## START Data extract

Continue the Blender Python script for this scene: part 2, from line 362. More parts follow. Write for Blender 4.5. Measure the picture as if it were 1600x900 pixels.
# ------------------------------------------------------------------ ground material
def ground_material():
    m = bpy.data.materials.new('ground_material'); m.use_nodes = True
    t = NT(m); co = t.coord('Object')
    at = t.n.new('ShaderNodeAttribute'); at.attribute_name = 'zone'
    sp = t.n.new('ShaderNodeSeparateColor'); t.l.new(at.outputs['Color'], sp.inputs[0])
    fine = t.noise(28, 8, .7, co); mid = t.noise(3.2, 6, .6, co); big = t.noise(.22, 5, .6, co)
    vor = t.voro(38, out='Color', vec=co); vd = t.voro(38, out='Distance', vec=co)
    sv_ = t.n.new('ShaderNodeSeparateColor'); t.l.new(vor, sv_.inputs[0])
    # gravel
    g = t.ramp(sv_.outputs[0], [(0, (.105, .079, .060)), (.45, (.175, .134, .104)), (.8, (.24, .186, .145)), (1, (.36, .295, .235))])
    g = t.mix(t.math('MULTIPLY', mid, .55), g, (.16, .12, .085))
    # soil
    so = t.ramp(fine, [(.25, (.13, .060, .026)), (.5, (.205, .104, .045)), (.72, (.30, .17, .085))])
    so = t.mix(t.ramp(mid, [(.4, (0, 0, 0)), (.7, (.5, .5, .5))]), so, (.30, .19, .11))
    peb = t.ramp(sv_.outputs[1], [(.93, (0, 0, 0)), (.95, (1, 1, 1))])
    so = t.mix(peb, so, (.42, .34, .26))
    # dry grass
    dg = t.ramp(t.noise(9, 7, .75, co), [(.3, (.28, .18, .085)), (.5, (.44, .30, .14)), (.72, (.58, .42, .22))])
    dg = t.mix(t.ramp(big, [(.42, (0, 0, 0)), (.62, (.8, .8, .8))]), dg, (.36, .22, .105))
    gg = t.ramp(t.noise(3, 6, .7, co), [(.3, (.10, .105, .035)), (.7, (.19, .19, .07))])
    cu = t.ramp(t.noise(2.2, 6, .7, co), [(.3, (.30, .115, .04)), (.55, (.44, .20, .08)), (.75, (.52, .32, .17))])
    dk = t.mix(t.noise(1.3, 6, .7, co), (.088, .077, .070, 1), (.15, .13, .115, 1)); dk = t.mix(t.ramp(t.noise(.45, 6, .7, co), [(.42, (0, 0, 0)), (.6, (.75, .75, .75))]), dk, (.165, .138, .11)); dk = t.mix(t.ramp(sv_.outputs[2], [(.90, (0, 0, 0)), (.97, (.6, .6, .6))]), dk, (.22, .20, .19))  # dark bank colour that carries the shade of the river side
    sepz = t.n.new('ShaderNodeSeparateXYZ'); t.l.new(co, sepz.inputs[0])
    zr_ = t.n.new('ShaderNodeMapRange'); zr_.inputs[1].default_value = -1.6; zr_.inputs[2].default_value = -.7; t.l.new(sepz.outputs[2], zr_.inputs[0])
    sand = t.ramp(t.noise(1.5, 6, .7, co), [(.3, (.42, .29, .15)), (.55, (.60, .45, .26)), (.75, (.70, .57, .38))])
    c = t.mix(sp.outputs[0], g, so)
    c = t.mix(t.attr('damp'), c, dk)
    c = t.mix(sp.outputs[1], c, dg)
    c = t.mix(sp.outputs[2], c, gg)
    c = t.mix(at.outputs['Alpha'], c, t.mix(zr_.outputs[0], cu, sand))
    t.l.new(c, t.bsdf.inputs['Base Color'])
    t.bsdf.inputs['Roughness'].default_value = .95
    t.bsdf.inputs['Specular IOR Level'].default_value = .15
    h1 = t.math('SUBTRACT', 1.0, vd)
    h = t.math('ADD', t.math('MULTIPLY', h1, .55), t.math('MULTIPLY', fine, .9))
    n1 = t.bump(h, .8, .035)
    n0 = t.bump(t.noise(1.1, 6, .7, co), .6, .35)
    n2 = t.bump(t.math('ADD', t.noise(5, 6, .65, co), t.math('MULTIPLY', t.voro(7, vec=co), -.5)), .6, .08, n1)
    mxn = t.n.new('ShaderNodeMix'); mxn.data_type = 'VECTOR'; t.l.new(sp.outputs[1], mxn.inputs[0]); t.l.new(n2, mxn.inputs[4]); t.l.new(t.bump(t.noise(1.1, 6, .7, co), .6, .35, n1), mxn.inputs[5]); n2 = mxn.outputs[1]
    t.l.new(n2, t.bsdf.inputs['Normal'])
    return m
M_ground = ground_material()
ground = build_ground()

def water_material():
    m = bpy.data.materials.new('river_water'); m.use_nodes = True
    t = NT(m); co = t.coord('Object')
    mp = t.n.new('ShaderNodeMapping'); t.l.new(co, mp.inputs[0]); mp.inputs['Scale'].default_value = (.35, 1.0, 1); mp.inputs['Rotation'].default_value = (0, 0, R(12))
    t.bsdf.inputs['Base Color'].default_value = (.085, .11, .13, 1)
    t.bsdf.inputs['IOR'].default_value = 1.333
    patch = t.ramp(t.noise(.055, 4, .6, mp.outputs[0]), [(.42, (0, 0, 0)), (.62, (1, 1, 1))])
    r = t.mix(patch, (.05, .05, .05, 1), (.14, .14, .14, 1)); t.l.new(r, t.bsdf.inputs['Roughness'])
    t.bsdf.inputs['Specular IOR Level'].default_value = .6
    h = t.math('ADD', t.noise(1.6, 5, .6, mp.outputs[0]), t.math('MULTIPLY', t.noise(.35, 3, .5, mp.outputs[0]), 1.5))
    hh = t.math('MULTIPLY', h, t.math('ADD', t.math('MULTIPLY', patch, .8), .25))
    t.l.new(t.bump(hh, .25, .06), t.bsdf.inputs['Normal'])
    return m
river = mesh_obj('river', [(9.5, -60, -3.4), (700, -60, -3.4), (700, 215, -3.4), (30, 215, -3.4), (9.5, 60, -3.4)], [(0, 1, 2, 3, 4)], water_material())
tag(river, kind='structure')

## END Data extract

## Short task:
Retype all of the material, keeping each line exact.

## Solution to this problem:
Continue the Blender Python script for this scene: part 2, from line 362. More parts follow. Write for Blender 4.5. Measure the picture as if it were 1600x900 pixels.
# ------------------------------------------------------------------ ground material
def ground_material():
    m = bpy.data.materials.new('ground_material'); m.use_nodes = True
    t = NT(m); co = t.coord('Object')
    at = t.n.new('ShaderNodeAttribute'); at.attribute_name = 'zone'
    sp = t.n.new('ShaderNodeSeparateColor'); t.l.new(at.outputs['Color'], sp.inputs[0])
    fine = t.noise(28, 8, .7, co); mid = t.noise(3.2, 6, .6, co); big = t.noise(.22, 5, .6, co)
    vor = t.voro(38, out='Color', vec=co); vd = t.voro(38, out='Distance', vec=co)
    sv_ = t.n.new('ShaderNodeSeparateColor'); t.l.new(vor, sv_.inputs[0])
    # gravel
    g = t.ramp(sv_.outputs[0], [(0, (.105, .079, .060)), (.45, (.175, .134, .104)), (.8, (.24, .186, .145)), (1, (.36, .295, .235))])
    g = t.mix(t.math('MULTIPLY', mid, .55), g, (.16, .12, .085))
    # soil
    so = t.ramp(fine, [(.25, (.13, .060, .026)), (.5, (.205, .104, .045)), (.72, (.30, .17, .085))])
    so = t.mix(t.ramp(mid, [(.4, (0, 0, 0)), (.7, (.5, .5, .5))]), so, (.30, .19, .11))
    peb = t.ramp(sv_.outputs[1], [(.93, (0, 0, 0)), (.95, (1, 1, 1))])
    so = t.mix(peb, so, (.42, .34, .26))
    # dry grass
    dg = t.ramp(t.noise(9, 7, .75, co), [(.3, (.28, .18, .085)), (.5, (.44, .30, .14)), (.72, (.58, .42, .22))])
    dg = t.mix(t.ramp(big, [(.42, (0, 0, 0)), (.62, (.8, .8, .8))]), dg, (.36, .22, .105))
    gg = t.ramp(t.noise(3, 6, .7, co), [(.3, (.10, .105, .035)), (.7, (.19, .19, .07))])
    cu = t.ramp(t.noise(2.2, 6, .7, co), [(.3, (.30, .115, .04)), (.55, (.44, .20, .08)), (.75, (.52, .32, .17))])
    dk = t.mix(t.noise(1.3, 6, .7, co), (.088, .077, .070, 1), (.15, .13, .115, 1)); dk = t.mix(t.ramp(t.noise(.45, 6, .7, co), [(.42, (0, 0, 0)), (.6, (.75, .75, .75))]), dk, (.165, .138, .11)); dk = t.mix(t.ramp(sv_.outputs[2], [(.90, (0, 0, 0)), (.97, (.6, .6, .6))]), dk, (.22, .20, .19))  # dark bank colour that carries the shade of the river side
    sepz = t.n.new('ShaderNodeSeparateXYZ'); t.l.new(co, sepz.inputs[0])
    zr_ = t.n.new('ShaderNodeMapRange'); zr_.inputs[1].default_value = -1.6; zr_.inputs[2].default_value = -.7; t.l.new(sepz.outputs[2], zr_.inputs[0])
    sand = t.ramp(t.noise(1.5, 6, .7, co), [(.3, (.42, .29, .15)), (.55, (.60, .45, .26)), (.75, (.70, .57, .38))])
    c = t.mix(sp.outputs[0], g, so)
    c = t.mix(t.attr('damp'), c, dk)
    c = t.mix(sp.outputs[1], c, dg)
    c = t.mix(sp.outputs[2], c, gg)
    c = t.mix(at.outputs['Alpha'], c, t.mix(zr_.outputs[0], cu, sand))
    t.l.new(c, t.bsdf.inputs['Base Color'])
    t.bsdf.inputs['Roughness'].default_value = .95
    t.bsdf.inputs['Specular IOR Level'].default_value = .15
    h1 = t.math('SUBTRACT', 1.0, vd)
    h = t.math('ADD', t.math('MULTIPLY', h1, .55), t.math('MULTIPLY', fine, .9))
    n1 = t.bump(h, .8, .035)
    n0 = t.bump(t.noise(1.1, 6, .7, co), .6, .35)
    n2 = t.bump(t.math('ADD', t.noise(5, 6, .65, co), t.math('MULTIPLY', t.voro(7, vec=co), -.5)), .6, .08, n1)
    mxn = t.n.new('ShaderNodeMix'); mxn.data_type = 'VECTOR'; t.l.new(sp.outputs[1], mxn.inputs[0]); t.l.new(n2, mxn.inputs[4]); t.l.new(t.bump(t.noise(1.1, 6, .7, co), .6, .35, n1), mxn.inputs[5]); n2 = mxn.outputs[1]
    t.l.new(n2, t.bsdf.inputs['Normal'])
    return m
M_ground = ground_material()
ground = build_ground()

def water_material():
    m = bpy.data.materials.new('river_water'); m.use_nodes = True
    t = NT(m); co = t.coord('Object')
    mp = t.n.new('ShaderNodeMapping'); t.l.new(co, mp.inputs[0]); mp.inputs['Scale'].default_value = (.35, 1.0, 1); mp.inputs['Rotation'].default_value = (0, 0, R(12))
    t.bsdf.inputs['Base Color'].default_value = (.085, .11, .13, 1)
    t.bsdf.inputs['IOR'].default_value = 1.333
    patch = t.ramp(t.noise(.055, 4, .6, mp.outputs[0]), [(.42, (0, 0, 0)), (.62, (1, 1, 1))])
    r = t.mix(patch, (.05, .05, .05, 1), (.14, .14, .14, 1)); t.l.new(r, t.bsdf.inputs['Roughness'])
    t.bsdf.inputs['Specular IOR Level'].default_value = .6
    h = t.math('ADD', t.noise(1.6, 5, .6, mp.outputs[0]), t.math('MULTIPLY', t.noise(.35, 3, .5, mp.outputs[0]), 1.5))
    hh = t.math('MULTIPLY', h, t.math('ADD', t.math('MULTIPLY', patch, .8), .25))
    t.l.new(t.bump(hh, .25, .06), t.bsdf.inputs['Normal'])
    return m
river = mesh_obj('river', [(9.5, -60, -3.4), (700, -60, -3.4), (700, 215, -3.4), (30, 215, -3.4), (9.5, 60, -3.4)], [(0, 1, 2, 3, 4)], water_material())
tag(river, kind='structure')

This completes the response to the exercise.